'''

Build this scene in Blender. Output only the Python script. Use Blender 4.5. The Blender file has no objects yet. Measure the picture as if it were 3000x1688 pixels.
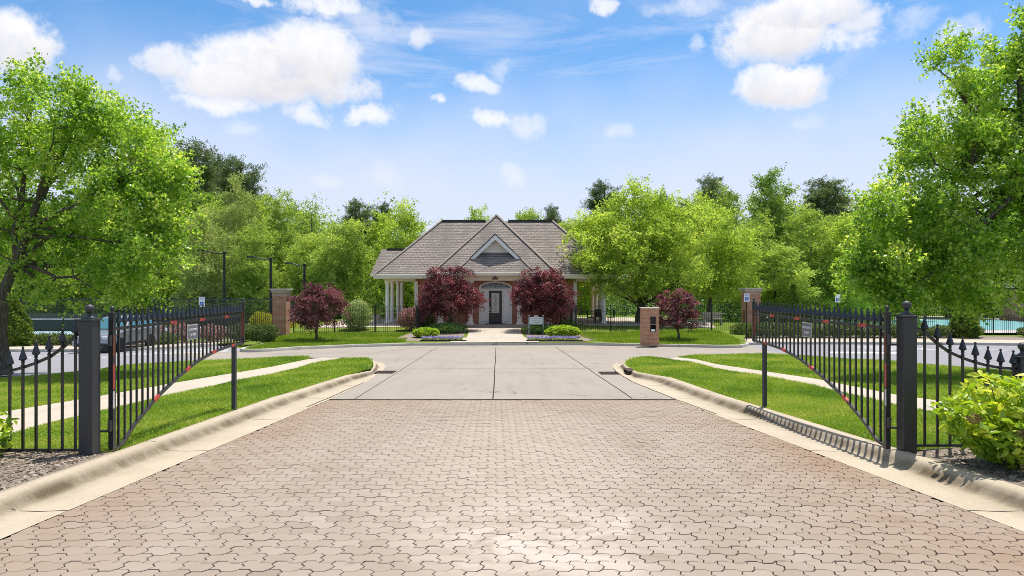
import bpy, math, random
import numpy as np
from mathutils import Vector, Matrix
from mathutils.geometry import delaunay_2d_cdt
random.seed(7); R = np.random.default_rng(11)
S = bpy.context.scene
COL = S.collection
PI = math.pi
CZ = 3.0            # eye height above the level of the car parks
F = 2000.0          # 24 mm lens on a 36 mm gate, in pixels of the 3000 px wide photograph

# ------------------------------------------------------------------ terrain profile
def H(d):
    if d < 15.6: return 1.14 - .0445*d
    if d < 39: return .446 - .0315*(d-15.6)
    if d < 78: return -.291
    return min(4.0, -.291 + .05*(d-78))
def at(px, py, dz=0.0):
    """ground point (x, y, z) seen at a pixel of the photograph"""
    d = 12.0
    for _ in range(60):
        d = d*.4 + .6*(CZ - H(d) - dz)*F/max(py-844, 1)
        d = min(d, 140)
    return ((px-1500)/F*d, d, H(d)+dz)
def pt(px, py, d):
    return Vector(((px-1500)/F*d, d, CZ-(py-844)/F*d))

# ------------------------------------------------------------------ object helpers
def tag(o, label=None, cat=None, group=None, kind=None):
    if label: o['label'] = label
    if cat: o['category'] = cat
    if group: o['group'] = group
    if kind: o['kind'] = kind
    return o
def wloc(o):
    p = Vector((0,0,0))
    while o is not None:
        p += o.location; o = o.parent
    return p
def thing(name, label, cat, loc=(0,0,0), group=None, rz=0):
    o = bpy.data.objects.new(name, None); COL.objects.link(o)
    o.location = loc; o.rotation_euler[2] = rz
    return tag(o, label, cat, group)
def np_obj(name, V, Fc, mat, parent=None, rnd=None, base=None, smooth=False, local=False):
    V = np.asarray(V, dtype=np.float64).reshape(-1,3); Fc = np.asarray(Fc, dtype=np.int32)
    off = np.array(wloc(parent)) if parent is not None else (np.array(base) if base is not None else np.zeros(3))
    if local: off = np.zeros(3)
    me = bpy.data.meshes.new(name)
    n, k = Fc.shape
    me.vertices.add(len(V)); me.vertices.foreach_set('co', (V-off).astype(np.float32).ravel())
    me.loops.add(n*k); me.loops.foreach_set('vertex_index', Fc.ravel())
    me.polygons.add(n); me.polygons.foreach_set('loop_start', np.arange(0, n*k, k, dtype=np.int32))
    if smooth: me.polygons.foreach_set('use_smooth', np.ones(n, dtype=bool))
    me.update(calc_edges=True)
    if rnd is not None:
        a = me.attributes.new('rnd', 'FLOAT', 'FACE'); a.data.foreach_set('value', np.asarray(rnd, dtype=np.float32))
    me.materials.append(mat)
    o = bpy.data.objects.new(name, me); COL.objects.link(o)
    if parent is not None: o.parent = parent
    elif base is not None: o.location = base
    return o
class MB:
    def __init__(s): s.v=[]; s.f=[]; s.m=[]; s.r=[]
    def add(s, vs, fs, mi=0, r=0.0):
        n=len(s.v); s.v += [tuple(v) for v in vs]
        for f in fs: s.f.append([n+i for i in f]); s.m.append(mi); s.r.append(r)
        return s
    def box(s, c, d, rz=0, mi=0):
        x,y,z = d[0]/2,d[1]/2,d[2]/2; ca,sa=math.cos(rz),math.sin(rz)
        vs=[]
        for dz in (-z,z):
            for dx,dy in ((-x,-y),(x,-y),(x,y),(-x,y)):
                vs.append((c[0]+dx*ca-dy*sa, c[1]+dx*sa+dy*ca, c[2]+dz))
        return s.add(vs, [(3,2,1,0),(4,5,6,7),(0,1,5,4),(1,2,6,5),(2,3,7,6),(3,0,4,7)], mi)
    def b2(s, lo, hi, mi=0):
        return s.box([(a+b)/2 for a,b in zip(lo,hi)], [abs(b-a) for a,b in zip(lo,hi)], 0, mi)
    def tube(s, pts, rad, n=6, mi=0, cap=True):
        pts=[Vector(p) for p in pts]
        if not hasattr(rad,'__len__'): rad=[rad]*len(pts)
        rings=[]; up=None
        for i,p in enumerate(pts):
            t=(pts[min(i+1,len(pts)-1)]-pts[max(i-1,0)])
            if t.length<1e-9: t=Vector((0,0,1))
            t.normalize()
            if up is None: up = Vector((1,0,0)) if abs(t.x)<.8 else Vector((0,1,0))
            a=(up-t*up.dot(t)).normalized(); b=t.cross(a); up=a
            rings.append([p+(a*math.cos(2*PI*j/n+PI/n)+b*math.sin(2*PI*j/n+PI/n))*rad[i] for j in range(n)])
        vs=[v for r in rings for v in r]; fs=[]
        for i in range(len(pts)-1):
            for j in range(n):
                fs.append((i*n+j, i*n+(j+1)%n, (i+1)*n+(j+1)%n, (i+1)*n+j))
        if cap: fs.append(tuple(range(n))[::-1]); fs.append(tuple((len(pts)-1)*n+j for j in range(n)))
        return s.add(vs, fs, mi)
    def bar(s, a, b, w, h=None, mi=0):
        """square bar from a to b, width w across, height h"""
        a=Vector(a); b=Vector(b); h=h or w; t=(b-a).normalized()
        ref = Vector((0,0,1)) if abs(t.z)<.95 else Vector((0,1,0))
        u=t.cross(ref).normalized()*(w/2); v=u.cross(t).normalized()*(h/2)
        vs=[p+q for p in (a,b) for q in (-u-v,u-v,u+v,-u+v)]
        return s.add(vs, [(3,2,1,0),(4,5,6,7),(0,1,5,4),(1,2,6,5),(2,3,7,6),(3,0,4,7)], mi)
    def lathe(s, prof, c, n=14, mi=0):
        vs=[]; fs=[]
        for r,z in prof:
            for j in range(n): vs.append((c[0]+r*math.cos(2*PI*j/n), c[1]+r*math.sin(2*PI*j/n), c[2]+z))
        for i in range(len(prof)-1):
            for j in range(n): fs.append((i*n+j, i*n+(j+1)%n, (i+1)*n+(j+1)%n, (i+1)*n+j))
        fs.append(tuple(range(n))[::-1]); fs.append(tuple((len(prof)-1)*n+j for j in range(n)))
        return s.add(vs, fs, mi)
    def extr(s, prof, path_fn, ts, mi=0):
        """sweep profile points; path_fn(t, p) -> xyz"""
        m=len(prof); vs=[path_fn(t,p) for t in ts for p in prof]; fs=[]
        for i in range(len(ts)-1):
            for j in range(m-1): fs.append((i*m+j, i*m+j+1, (i+1)*m+j+1, (i+1)*m+j))
        return s.add(vs, fs, mi)
    def prism(s, poly, z0, z1, axis='z', mi=0):
        n=len(poly)
        def q(p,w):
            return (p[0],p[1],w) if axis=='z' else ((p[0],w,p[1]) if axis=='y' else (w,p[0],p[1]))
        vs=[q(p,z0) for p in poly]+[q(p,z1) for p in poly]
        fs=[tuple(range(n))[::-1], tuple(range(n,2*n))]
        for i in range(n): fs.append((i,(i+1)%n,n+(i+1)%n,n+i))
        return s.add(vs, fs, mi)
    def ball(s, c, r, n=10, mi=0, sz=1.0):
        pr=[(max(1e-4,r*math.sin(PI*i/n)), -r*sz*math.cos(PI*i/n)) for i in range(n+1)]
        return s.lathe(pr, c, n+2, mi)
    def build(s, name, mats, parent=None, base=None, smooth=False, bevel=0, local=False, ang=40, rnd=False):
        off = wloc(parent) if parent is not None else (Vector(base) if base is not None else Vector((0,0,0)))
        if local: off=Vector((0,0,0))
        me=bpy.data.meshes.new(name)
        me.from_pydata([Vector(v)-off for v in s.v], [], s.f)
        if not isinstance(mats,(list,tuple)): mats=[mats]
        for m in mats: me.materials.append(m)
        if len(mats)>1: me.polygons.foreach_set('material_index', s.m)
        if rnd:
            a=me.attributes.new('rnd','FLOAT','FACE'); a.data.foreach_set('value', s.r)
        import bmesh
        bm=bmesh.new(); bm.from_mesh(me); bmesh.ops.recalc_face_normals(bm, faces=bm.faces); bm.to_mesh(me); bm.free()
        if smooth:
            me.polygons.foreach_set('use_smooth',[True]*len(me.polygons)); me.set_sharp_from_angle(angle=math.radians(ang))
        me.update()
        o=bpy.data.objects.new(name,me); COL.objects.link(o)
        if parent is not None: o.parent=parent
        elif base is not None: o.location=base
        if bevel:
            b=o.modifiers.new('bevel','BEVEL'); b.width=bevel; b.segments=2; b.limit_method='ANGLE'
        return o
def copy_tree(o, parent=None):
    c=o.copy(); COL.objects.link(c); c.parent=parent
    for ch in o.children: copy_tree(ch,c)
    return c
def text(name, s, size, loc, mat, parent, rz=0, rx=PI/2, ext=.002, sx=1):
    cu=bpy.data.curves.new(name,'FONT'); cu.body=s; cu.size=size; cu.extrude=ext; cu.align_x='CENTER'; cu.align_y='CENTER'
    tmp=bpy.data.objects.new('tmp',cu); COL.objects.link(tmp); dg=bpy.context.evaluated_depsgraph_get()
    me=bpy.data.meshes.new_from_object(tmp.evaluated_get(dg)); bpy.data.objects.remove(tmp); bpy.data.curves.remove(cu)
    me.materials.clear(); me.materials.append(mat)
    o=bpy.data.objects.new(name,me); COL.objects.link(o)
    o.parent=parent; o.location=Vector(loc)-wloc(parent) if parent else loc
    o.rotation_euler=(rx,0,rz); o.scale=(sx,1,1)
    return o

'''

Return each line that includes "objects".

Build this scene in Blender. Output only the Python script. Use Blender 4.5. The Blender file has no objects yet. Measure the picture as if it were 3000x1688 pixels.
    o = bpy.data.objects.new(name, None); COL.objects.link(o)
    o = bpy.data.objects.new(name, me); COL.objects.link(o)
        o=bpy.data.objects.new(name,me); COL.objects.link(o)
    c=o.copy(); COL.objects.link(c); c.parent=parent
    tmp=bpy.data.objects.new('tmp',cu); COL.objects.link(tmp); dg=bpy.context.evaluated_depsgraph_get()
    me=bpy.data.meshes.new_from_object(tmp.evaluated_get(dg)); bpy.data.objects.remove(tmp); bpy.data.curves.remove(cu)
    o=bpy.data.objects.new(name,me); COL.objects.link(o)